◆ The input
---
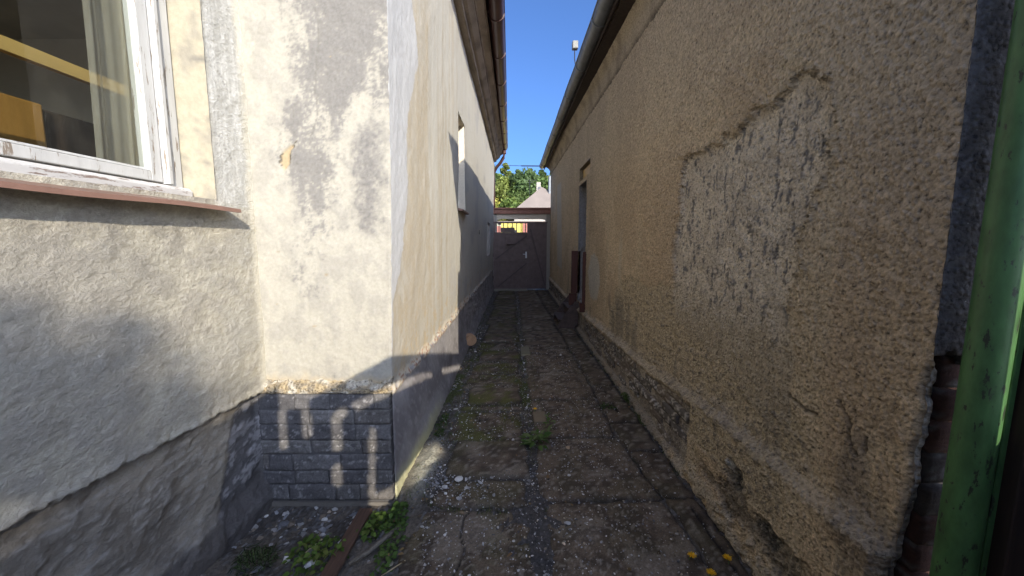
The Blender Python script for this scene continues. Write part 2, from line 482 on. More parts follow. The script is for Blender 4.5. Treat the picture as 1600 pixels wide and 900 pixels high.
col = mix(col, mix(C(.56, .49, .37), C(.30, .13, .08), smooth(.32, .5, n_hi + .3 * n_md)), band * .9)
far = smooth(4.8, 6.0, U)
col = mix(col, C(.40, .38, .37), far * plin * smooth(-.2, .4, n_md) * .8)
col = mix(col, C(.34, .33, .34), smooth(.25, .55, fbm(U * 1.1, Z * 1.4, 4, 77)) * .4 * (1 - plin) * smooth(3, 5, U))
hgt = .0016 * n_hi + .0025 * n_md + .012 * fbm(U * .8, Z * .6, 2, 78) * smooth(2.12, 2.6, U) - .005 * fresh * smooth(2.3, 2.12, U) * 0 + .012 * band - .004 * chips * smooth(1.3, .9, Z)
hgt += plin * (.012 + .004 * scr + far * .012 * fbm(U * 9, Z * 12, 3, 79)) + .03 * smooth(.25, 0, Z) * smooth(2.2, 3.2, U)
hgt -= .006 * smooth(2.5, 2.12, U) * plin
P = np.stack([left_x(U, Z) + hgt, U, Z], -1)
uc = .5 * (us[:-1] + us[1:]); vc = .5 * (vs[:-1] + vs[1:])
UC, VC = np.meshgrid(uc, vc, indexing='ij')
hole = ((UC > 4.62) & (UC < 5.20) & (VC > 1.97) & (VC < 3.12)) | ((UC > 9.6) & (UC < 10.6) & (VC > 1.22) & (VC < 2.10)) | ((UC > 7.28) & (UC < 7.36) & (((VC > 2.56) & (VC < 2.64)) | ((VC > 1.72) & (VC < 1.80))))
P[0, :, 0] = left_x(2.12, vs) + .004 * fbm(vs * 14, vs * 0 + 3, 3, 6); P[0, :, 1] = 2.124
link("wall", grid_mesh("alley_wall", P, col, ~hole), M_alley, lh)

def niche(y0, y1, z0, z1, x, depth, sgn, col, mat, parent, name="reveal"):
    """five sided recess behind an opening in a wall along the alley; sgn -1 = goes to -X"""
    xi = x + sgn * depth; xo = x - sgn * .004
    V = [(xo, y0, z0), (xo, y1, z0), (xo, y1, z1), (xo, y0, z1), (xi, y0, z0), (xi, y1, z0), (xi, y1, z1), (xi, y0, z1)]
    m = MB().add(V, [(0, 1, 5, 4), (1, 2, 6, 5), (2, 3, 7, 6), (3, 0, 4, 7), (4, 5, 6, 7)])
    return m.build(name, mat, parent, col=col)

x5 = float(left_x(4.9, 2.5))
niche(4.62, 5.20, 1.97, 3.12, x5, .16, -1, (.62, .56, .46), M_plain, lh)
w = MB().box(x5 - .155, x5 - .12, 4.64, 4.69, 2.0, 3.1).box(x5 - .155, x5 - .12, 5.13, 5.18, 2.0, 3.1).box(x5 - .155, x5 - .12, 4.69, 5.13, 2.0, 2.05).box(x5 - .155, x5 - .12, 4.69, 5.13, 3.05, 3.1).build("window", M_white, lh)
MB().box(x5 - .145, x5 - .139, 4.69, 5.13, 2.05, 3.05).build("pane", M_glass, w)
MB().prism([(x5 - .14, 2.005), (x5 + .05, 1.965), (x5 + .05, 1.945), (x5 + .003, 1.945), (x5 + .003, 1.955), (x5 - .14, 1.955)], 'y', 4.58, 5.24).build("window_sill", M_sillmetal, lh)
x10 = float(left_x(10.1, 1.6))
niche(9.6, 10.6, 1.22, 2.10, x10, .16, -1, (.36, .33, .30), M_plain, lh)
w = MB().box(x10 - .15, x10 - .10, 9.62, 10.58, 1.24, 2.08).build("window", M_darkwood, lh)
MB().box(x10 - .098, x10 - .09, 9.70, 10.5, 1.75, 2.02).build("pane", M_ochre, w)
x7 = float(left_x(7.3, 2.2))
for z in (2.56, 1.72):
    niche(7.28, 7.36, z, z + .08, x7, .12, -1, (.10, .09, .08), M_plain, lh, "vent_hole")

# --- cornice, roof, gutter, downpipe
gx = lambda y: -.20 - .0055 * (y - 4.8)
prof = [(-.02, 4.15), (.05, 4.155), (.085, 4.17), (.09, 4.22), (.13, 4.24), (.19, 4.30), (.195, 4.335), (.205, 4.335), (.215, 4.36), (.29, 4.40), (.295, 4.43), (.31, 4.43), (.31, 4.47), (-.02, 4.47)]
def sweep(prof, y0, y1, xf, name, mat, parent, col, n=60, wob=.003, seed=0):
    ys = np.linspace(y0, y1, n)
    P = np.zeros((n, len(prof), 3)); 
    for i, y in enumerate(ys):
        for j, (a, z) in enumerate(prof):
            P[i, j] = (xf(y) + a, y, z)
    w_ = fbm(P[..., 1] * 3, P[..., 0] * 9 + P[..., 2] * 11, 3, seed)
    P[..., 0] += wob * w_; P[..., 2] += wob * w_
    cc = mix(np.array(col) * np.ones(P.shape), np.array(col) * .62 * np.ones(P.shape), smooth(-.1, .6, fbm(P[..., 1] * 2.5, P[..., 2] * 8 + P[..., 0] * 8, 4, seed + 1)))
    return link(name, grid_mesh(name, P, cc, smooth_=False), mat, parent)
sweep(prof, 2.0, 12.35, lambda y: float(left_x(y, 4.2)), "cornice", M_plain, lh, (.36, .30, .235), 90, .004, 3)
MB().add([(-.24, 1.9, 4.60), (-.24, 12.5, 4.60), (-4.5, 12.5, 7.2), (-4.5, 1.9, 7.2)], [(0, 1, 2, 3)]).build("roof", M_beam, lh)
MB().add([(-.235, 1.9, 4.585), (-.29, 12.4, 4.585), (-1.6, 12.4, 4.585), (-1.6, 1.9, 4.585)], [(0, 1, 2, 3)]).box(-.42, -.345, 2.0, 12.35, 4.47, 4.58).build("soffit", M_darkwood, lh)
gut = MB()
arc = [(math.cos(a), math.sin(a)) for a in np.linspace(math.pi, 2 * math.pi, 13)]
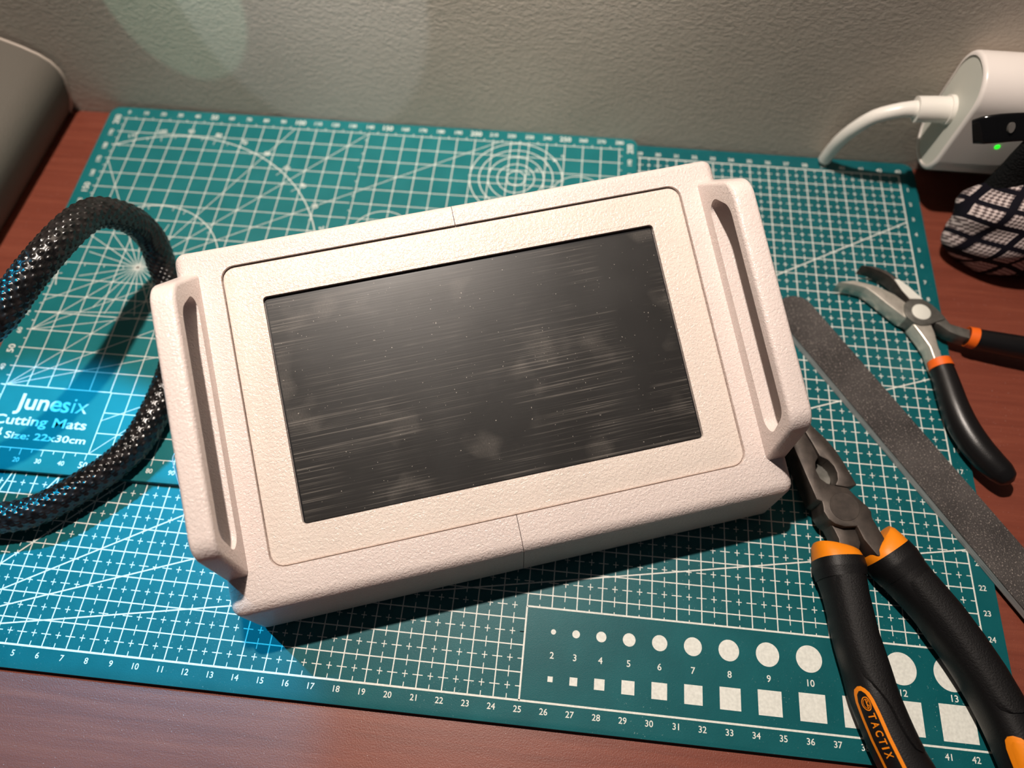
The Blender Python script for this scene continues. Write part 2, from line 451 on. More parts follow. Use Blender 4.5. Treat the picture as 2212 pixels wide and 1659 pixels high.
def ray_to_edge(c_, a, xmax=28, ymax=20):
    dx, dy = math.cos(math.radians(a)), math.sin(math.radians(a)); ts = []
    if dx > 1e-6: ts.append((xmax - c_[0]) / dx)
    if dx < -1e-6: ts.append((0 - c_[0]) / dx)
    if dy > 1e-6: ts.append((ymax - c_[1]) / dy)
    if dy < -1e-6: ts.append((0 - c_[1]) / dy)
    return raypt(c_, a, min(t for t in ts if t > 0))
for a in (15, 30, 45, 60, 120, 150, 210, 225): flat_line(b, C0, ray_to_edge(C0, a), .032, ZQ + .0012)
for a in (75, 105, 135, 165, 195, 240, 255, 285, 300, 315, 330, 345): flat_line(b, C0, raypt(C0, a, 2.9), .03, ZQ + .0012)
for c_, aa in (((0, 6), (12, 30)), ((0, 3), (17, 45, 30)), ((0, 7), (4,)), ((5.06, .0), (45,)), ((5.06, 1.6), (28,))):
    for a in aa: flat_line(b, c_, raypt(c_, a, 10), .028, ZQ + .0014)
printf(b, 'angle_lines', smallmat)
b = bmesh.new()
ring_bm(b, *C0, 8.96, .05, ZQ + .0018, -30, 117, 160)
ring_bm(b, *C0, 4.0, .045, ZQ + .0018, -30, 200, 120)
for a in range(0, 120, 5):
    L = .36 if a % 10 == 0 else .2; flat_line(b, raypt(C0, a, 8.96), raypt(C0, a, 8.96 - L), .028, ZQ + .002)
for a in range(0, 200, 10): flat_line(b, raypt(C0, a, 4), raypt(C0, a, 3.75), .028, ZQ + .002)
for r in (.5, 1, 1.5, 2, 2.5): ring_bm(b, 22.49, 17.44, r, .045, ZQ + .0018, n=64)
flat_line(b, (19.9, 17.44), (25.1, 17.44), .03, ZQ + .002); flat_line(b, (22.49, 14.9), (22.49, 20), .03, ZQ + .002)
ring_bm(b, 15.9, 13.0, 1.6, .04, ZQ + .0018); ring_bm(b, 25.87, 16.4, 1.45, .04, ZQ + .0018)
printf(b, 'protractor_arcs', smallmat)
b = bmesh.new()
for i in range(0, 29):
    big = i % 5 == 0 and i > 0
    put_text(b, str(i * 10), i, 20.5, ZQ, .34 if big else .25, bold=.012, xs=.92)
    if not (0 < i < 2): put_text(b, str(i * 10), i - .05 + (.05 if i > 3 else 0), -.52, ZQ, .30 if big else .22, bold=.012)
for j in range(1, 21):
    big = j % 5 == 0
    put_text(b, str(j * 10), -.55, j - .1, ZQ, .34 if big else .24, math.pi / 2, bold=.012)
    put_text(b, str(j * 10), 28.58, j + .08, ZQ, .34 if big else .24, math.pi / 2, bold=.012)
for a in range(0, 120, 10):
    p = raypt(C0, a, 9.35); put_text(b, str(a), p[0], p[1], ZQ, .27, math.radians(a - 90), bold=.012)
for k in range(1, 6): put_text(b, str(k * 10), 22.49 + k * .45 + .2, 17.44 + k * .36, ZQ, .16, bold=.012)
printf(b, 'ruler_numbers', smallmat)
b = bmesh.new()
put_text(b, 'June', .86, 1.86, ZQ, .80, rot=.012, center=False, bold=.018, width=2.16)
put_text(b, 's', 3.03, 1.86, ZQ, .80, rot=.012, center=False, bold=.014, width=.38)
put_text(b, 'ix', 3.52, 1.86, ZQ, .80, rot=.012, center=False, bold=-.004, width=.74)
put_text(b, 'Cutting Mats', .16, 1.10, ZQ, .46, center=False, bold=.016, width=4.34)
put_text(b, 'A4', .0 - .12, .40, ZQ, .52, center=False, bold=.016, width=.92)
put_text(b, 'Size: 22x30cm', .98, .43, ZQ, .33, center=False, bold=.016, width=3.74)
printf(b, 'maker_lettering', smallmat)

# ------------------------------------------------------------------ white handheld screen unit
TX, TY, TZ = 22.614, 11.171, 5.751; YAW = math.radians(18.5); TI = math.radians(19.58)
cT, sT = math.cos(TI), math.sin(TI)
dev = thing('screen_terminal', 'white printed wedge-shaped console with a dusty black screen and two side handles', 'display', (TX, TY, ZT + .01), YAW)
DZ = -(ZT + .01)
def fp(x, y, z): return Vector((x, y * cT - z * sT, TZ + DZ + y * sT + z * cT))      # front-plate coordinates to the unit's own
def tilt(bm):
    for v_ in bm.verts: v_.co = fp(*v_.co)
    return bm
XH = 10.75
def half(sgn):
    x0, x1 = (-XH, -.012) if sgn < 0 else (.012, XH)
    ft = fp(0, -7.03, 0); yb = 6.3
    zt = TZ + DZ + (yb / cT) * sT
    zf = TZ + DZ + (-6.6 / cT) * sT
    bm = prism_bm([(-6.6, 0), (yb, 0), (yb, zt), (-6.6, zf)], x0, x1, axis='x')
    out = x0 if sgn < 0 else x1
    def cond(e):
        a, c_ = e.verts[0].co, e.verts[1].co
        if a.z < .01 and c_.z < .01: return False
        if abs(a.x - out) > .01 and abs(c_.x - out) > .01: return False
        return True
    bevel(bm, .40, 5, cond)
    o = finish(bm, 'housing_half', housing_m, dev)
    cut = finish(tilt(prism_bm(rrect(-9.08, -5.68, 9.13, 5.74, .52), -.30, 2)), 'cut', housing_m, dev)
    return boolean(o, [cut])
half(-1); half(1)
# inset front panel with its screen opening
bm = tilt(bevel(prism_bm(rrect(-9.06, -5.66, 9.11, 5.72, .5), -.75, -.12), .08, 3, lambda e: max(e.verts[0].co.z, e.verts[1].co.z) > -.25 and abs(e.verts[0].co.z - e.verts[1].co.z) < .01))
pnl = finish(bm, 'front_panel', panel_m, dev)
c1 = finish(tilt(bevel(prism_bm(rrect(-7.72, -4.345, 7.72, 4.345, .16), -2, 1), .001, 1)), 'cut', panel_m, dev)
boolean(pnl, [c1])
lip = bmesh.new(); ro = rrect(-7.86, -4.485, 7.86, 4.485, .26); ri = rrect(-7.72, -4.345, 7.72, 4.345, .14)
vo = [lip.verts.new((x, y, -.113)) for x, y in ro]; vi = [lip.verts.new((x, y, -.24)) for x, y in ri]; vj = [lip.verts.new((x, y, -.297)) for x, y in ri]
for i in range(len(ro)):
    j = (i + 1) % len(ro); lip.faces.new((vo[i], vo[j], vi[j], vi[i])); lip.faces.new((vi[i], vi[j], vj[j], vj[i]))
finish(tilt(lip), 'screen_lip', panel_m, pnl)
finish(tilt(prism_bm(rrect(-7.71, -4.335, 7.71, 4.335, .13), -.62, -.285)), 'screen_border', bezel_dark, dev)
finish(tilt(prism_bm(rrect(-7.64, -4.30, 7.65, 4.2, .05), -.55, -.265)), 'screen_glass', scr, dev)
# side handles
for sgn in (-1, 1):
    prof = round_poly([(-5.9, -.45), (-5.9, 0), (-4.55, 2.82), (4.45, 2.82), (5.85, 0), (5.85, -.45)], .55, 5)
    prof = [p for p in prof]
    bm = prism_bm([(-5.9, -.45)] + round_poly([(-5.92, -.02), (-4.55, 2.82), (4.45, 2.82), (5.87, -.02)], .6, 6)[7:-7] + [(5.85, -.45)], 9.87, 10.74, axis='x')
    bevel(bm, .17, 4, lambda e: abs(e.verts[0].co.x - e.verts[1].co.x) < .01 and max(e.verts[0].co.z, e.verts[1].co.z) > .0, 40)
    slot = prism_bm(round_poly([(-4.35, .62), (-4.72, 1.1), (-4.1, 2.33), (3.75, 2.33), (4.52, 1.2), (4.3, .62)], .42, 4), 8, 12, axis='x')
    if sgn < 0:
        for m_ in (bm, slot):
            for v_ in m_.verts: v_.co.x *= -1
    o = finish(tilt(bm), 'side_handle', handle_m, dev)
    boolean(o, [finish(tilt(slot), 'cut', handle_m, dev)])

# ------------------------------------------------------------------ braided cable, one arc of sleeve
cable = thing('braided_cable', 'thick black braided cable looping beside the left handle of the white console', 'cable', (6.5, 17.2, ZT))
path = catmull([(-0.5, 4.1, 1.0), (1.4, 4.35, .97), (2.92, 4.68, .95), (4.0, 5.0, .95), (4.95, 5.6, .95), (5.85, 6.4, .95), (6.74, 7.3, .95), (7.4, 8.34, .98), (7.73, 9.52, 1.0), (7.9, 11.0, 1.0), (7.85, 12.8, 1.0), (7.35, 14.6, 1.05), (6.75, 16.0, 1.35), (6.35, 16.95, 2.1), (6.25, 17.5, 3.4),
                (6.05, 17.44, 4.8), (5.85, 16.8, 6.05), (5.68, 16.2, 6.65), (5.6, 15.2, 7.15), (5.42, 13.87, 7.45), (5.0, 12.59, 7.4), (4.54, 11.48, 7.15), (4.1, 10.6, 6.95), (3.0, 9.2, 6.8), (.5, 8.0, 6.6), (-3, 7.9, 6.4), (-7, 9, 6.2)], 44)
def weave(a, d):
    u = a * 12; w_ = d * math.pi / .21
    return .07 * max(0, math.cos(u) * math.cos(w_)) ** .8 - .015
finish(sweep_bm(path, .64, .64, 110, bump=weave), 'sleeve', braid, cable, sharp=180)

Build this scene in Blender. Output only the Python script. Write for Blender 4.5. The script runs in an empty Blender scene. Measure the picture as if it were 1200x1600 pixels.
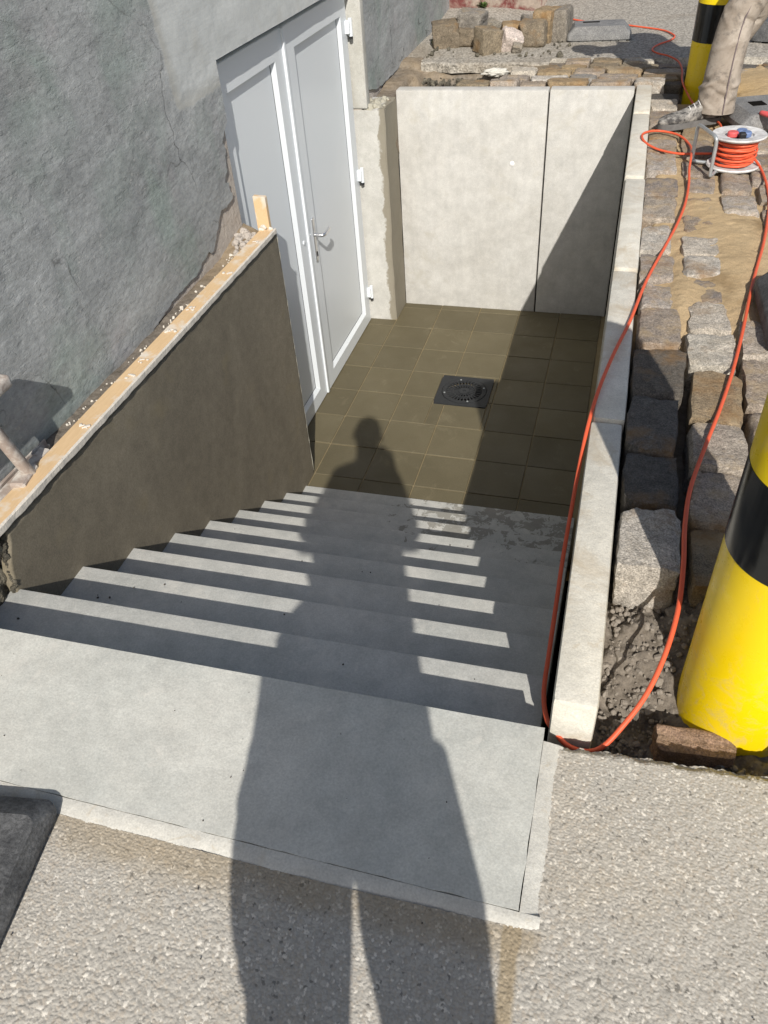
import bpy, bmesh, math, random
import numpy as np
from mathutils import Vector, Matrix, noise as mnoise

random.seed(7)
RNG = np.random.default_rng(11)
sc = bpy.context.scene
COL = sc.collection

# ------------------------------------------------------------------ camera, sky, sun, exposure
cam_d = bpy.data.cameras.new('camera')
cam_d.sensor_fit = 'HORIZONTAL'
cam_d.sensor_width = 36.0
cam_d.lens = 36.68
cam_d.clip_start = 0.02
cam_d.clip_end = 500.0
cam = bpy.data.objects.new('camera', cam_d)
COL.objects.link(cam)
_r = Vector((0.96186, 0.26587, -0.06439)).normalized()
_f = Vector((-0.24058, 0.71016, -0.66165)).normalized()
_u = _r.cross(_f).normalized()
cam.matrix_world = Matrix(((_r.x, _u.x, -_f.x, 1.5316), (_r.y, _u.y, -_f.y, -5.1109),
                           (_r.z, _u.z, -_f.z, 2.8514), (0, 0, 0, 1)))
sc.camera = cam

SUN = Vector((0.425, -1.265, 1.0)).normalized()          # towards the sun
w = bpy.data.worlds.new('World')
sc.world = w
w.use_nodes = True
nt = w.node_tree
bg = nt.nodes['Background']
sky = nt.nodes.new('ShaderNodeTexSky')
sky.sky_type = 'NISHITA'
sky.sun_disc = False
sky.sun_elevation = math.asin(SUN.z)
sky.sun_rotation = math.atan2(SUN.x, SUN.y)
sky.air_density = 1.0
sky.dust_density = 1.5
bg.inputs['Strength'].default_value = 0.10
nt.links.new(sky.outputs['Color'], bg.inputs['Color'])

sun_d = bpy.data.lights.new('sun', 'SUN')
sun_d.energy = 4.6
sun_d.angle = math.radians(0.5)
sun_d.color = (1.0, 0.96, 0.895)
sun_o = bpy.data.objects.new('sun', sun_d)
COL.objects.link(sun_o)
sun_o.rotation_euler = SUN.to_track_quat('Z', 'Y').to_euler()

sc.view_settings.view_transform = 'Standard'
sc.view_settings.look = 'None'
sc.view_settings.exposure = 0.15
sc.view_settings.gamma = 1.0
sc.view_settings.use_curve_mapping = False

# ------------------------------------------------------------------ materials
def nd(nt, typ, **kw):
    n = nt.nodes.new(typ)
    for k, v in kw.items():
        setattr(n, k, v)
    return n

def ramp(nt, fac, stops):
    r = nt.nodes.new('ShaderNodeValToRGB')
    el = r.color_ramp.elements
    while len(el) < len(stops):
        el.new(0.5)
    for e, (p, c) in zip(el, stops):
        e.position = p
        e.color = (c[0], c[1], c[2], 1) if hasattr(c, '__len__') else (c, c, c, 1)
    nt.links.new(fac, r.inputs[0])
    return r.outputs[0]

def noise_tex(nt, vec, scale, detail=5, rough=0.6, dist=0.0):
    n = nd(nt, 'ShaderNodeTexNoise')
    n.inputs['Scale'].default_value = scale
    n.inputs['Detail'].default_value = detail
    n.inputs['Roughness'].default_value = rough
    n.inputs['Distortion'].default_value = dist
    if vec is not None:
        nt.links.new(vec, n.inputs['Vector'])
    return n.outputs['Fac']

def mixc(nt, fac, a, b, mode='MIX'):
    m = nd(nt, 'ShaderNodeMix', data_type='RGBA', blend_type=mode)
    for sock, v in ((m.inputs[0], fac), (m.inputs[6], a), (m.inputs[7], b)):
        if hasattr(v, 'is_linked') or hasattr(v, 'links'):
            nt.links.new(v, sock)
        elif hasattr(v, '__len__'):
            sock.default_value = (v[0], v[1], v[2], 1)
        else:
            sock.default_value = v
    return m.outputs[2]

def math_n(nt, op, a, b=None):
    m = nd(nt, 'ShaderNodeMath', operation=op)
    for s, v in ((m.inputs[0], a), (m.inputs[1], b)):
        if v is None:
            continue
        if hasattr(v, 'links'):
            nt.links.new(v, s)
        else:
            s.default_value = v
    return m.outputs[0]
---
Your task is to reproduce exactly the lines from the start of the data above through the line containing "col, ~hole), M_alley, lh)", leaving every picture out.

◆ The solution
The Blender Python script for this scene continues. Write part 2, from line 482 on. More parts follow. The script is for Blender 4.5. Treat the picture as 1600 pixels wide and 900 pixels high.
col = mix(col, mix(C(.56, .49, .37), C(.30, .13, .08), smooth(.32, .5, n_hi + .3 * n_md)), band * .9)
far = smooth(4.8, 6.0, U)
col = mix(col, C(.40, .38, .37), far * plin * smooth(-.2, .4, n_md) * .8)
col = mix(col, C(.34, .33, .34), smooth(.25, .55, fbm(U * 1.1, Z * 1.4, 4, 77)) * .4 * (1 - plin) * smooth(3, 5, U))
hgt = .0016 * n_hi + .0025 * n_md + .012 * fbm(U * .8, Z * .6, 2, 78) * smooth(2.12, 2.6, U) - .005 * fresh * smooth(2.3, 2.12, U) * 0 + .012 * band - .004 * chips * smooth(1.3, .9, Z)
hgt += plin * (.012 + .004 * scr + far * .012 * fbm(U * 9, Z * 12, 3, 79)) + .03 * smooth(.25, 0, Z) * smooth(2.2, 3.2, U)
hgt -= .006 * smooth(2.5, 2.12, U) * plin
P = np.stack([left_x(U, Z) + hgt, U, Z], -1)
uc = .5 * (us[:-1] + us[1:]); vc = .5 * (vs[:-1] + vs[1:])
UC, VC = np.meshgrid(uc, vc, indexing='ij')
hole = ((UC > 4.62) & (UC < 5.20) & (VC > 1.97) & (VC < 3.12)) | ((UC > 9.6) & (UC < 10.6) & (VC > 1.22) & (VC < 2.10)) | ((UC > 7.28) & (UC < 7.36) & (((VC > 2.56) & (VC < 2.64)) | ((VC > 1.72) & (VC < 1.80))))
P[0, :, 0] = left_x(2.12, vs) + .004 * fbm(vs * 14, vs * 0 + 3, 3, 6); P[0, :, 1] = 2.124
link("wall", grid_mesh("alley_wall", P, col, ~hole), M_alley, lh)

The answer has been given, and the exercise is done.